The poorest countries have done much less to cause the  problem, but they are being hit the hardest by more intense droughts and floods and storms.

For example, flooding in Pakistan last summer killed at least 1700 people when it hit a country that was not fully prepared to deal with unusually high rainfall that caused rivers, lakes, and reservoirs to overflow.

But as the threats from a warming planet grow, the United Nations says in a new report that less, not more, money is being sent to developing countries to help them adapt.

Developing countries, which have less wealth than developed countries like the United States, were promised $100 billion a year from their richer neighbors to help pay for cutting climate pollution and coping with the impacts of rising temperatures.

Developed countries didn’t deliver on their pledge. In 2021, they actually gave poorer nations 15% less money for climate adaptation than they did the year before.

That meant less money for things like flood defenses, drought-resistant crops and early warning systems to help people evacuate emergencies.

The UN estimates that, poorer countries need at least 10 times more money for climate adaptation than the $21.3 billion in public funding that they received in 2021.

The longer that gap persists and countries are forced to put off investments that could help blunt the impact of climate change, the more damage they’re going to suffer.

That reality led to the creation of a “loss and damage” fund at last year’s annual UN climate negotiations, and the talks at COP28 later this year in the United Arab Emirates will focus on how to get the fund up and running.

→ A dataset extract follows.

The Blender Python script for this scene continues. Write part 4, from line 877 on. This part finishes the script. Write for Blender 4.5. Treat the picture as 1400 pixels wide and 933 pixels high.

“People do want to adapt, do see climate change coming, do know what to do — but there’s no finance available to actually do it,” says Pieter Pauw, a researcher at Eindhoven University of Technology in the Netherlands who was one of the authors of the UN report.

“So, we’ll see things like we saw last year in Pakistan, where almost a third of the country was flooded,” Pauw says, “partly because people are not adapted to climate change.”

The UN released its report on climate funding days after an international group of scientists said countries probably won’t hit a target they set to limit global warming to 1.5 degrees Celsius compared to average temperatures in the late 1800s.

Beyond that point, scientists say it is more likely that the world will suffer catastrophic climate impacts, like mass extinctions and a significant rise in sea levels. Earth’s average temperature over the past decade was about 1.1 degrees Celsius higher than pre-industrial temperatures.

Global warming is “hitting some of these developing countries already quite hard,” says Paul Watkiss, a climate change consultant and another author of the UN funding report. “By not providing adaptation finance, or countries not being able to put sufficient resources to do adaptation, it means it’s impacting [their] development.”

It isn’t clear if the funding gap can be quickly filled. Developed countries previously said they would at least double their adaptation funding to around $40 billion annually by 2025. That’s still just a fraction of what developing nations need.

While countries have another year to set new targets for climate finance, the UAE, which is hosting this year’s UN climate summit, seems to be making the issue a priority, says Adrianna Hardaway, senior policy advisory for climate at Mercy Corps, a humanitarian group.

“I think that perhaps compared to previous years, we are seeing more attention dedicated to the fact that not only is there not enough climate finance, but that it’s really not reaching the people and the places that it has to go most,” Hardaway says.

Researchers say companies have also shown more interest in helping to make poorer countries more resilient to climate change, in part to protect their own supply chains. Efforts are also underway to get more climate funding to developing countries by changing how institutions like the World Bank and International Monetary Fund operate.

The report identifies seven ways to increase financing, including through domestic expenditure and international and private sector finance. Additional avenues include remittances, increasing and tailoring finance to Small and Medium Enterprises and a reform of the global financial architecture.